In the Principles of Political Economy, Mill is, I suggest, tackling the problem of what has come to be called 'tax justice'. The problem of tax justice is as follows: Assume the government has a legitimate need for a certain amount of revenue (e.g., to build roads). What is the fairest way for it to raise this revenue from private incomes? Note that in posing this question, there is one huge implicit assumption: the justice of the background distribution of income and wealth is taken as given. The issue at stake is not how to use tax to achieve distributive justice; but to determine what tax is fair given a background of just distribution but a need for public revenue. It is in answering this question, I think, that Mill comes out in favour of a version of a flat-rate income tax.

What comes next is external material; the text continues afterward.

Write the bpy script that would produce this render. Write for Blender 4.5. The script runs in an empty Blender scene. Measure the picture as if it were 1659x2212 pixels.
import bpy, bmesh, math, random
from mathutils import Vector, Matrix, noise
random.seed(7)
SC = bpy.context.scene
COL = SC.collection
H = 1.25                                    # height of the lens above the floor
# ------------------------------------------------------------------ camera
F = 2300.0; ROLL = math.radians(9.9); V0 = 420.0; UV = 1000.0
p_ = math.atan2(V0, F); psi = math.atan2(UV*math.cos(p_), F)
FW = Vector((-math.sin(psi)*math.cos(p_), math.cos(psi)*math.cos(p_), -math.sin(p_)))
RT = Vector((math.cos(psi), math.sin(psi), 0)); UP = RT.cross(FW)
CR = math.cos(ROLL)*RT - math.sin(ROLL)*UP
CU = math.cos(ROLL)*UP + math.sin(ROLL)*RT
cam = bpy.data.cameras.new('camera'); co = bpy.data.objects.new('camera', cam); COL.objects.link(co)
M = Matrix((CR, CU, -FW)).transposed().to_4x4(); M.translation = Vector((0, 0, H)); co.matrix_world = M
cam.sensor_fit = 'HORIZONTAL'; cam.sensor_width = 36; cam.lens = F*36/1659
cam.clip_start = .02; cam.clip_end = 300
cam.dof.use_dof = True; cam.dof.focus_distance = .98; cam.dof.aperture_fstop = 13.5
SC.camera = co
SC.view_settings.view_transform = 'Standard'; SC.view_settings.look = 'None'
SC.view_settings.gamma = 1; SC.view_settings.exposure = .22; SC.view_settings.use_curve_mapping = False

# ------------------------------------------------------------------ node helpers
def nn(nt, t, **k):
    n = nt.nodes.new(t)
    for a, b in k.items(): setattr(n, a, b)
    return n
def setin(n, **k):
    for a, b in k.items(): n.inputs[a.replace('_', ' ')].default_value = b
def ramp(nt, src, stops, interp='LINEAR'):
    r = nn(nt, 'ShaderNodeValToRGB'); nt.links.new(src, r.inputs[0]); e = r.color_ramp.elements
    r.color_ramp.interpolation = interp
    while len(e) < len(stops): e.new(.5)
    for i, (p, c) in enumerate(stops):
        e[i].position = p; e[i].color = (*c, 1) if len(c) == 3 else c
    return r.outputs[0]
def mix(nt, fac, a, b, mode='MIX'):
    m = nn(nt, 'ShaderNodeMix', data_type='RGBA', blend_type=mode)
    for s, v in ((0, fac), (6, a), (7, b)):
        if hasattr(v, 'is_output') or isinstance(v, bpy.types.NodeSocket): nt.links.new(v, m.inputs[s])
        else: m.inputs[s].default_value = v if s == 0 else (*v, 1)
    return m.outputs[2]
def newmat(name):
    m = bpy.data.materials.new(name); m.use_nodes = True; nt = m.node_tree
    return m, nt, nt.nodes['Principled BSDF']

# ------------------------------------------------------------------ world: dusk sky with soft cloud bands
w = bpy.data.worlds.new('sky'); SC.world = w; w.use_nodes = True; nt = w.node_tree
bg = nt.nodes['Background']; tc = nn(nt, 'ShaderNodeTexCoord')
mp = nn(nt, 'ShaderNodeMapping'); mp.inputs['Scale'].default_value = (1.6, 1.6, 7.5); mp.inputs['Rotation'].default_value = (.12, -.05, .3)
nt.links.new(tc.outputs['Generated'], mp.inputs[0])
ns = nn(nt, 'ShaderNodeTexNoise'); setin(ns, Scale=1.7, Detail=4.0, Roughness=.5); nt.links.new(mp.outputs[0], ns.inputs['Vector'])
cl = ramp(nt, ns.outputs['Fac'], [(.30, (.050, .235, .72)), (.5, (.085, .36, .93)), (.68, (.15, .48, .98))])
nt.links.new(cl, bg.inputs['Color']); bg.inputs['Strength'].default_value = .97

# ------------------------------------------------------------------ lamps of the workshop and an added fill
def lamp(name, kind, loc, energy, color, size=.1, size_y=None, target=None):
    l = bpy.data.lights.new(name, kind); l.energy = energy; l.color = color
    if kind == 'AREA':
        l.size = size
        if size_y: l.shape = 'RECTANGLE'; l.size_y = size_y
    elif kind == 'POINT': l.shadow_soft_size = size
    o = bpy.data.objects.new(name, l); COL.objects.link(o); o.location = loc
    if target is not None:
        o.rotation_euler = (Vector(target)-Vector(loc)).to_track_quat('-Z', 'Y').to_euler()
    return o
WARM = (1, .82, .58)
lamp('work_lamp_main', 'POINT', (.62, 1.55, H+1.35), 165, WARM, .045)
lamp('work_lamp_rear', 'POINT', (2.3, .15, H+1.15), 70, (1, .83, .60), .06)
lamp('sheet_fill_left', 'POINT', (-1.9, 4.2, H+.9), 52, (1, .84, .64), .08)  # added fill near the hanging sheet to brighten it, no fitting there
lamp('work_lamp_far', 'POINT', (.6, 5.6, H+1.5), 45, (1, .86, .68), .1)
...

In the Autobiography, by contrast, Mill is explicitly addressing the issue of social or distributive justice. He comes out clearly and, indeed, enthusiastically, in favour of a radically egalitarian distribution of income as just in principle. If we now ask how we are ever likely to approximate that distribution, then we are surely going to have look to progressive income taxation.

Conclusion

Mill's work actually offers less support than one might think for the Reeves/Collins position on income tax. This is for the simple reason that he viewed income inequality as largely morally arbitrary and unjust and favoured, as a matter of principle, a radically egalitarian income distribution.

1 comment:

Chris Brooke said...

Good point about Mill. I think it's in material added to the second edition of the Political Economy that this strand of argument begins to appear in his writing. He's always seemed to me to be quite close to the Ricardian socialists on this kind of thing. (But it's a long time since I looked at any of this.)

To your list of liberal philosophers who support progressive taxation, we can add Adam Smith, who wrote that, ‘It is not very unreasonable that the rich should contribute to the public expense, not only in proportion to their revenue, but something more than in that proportion’.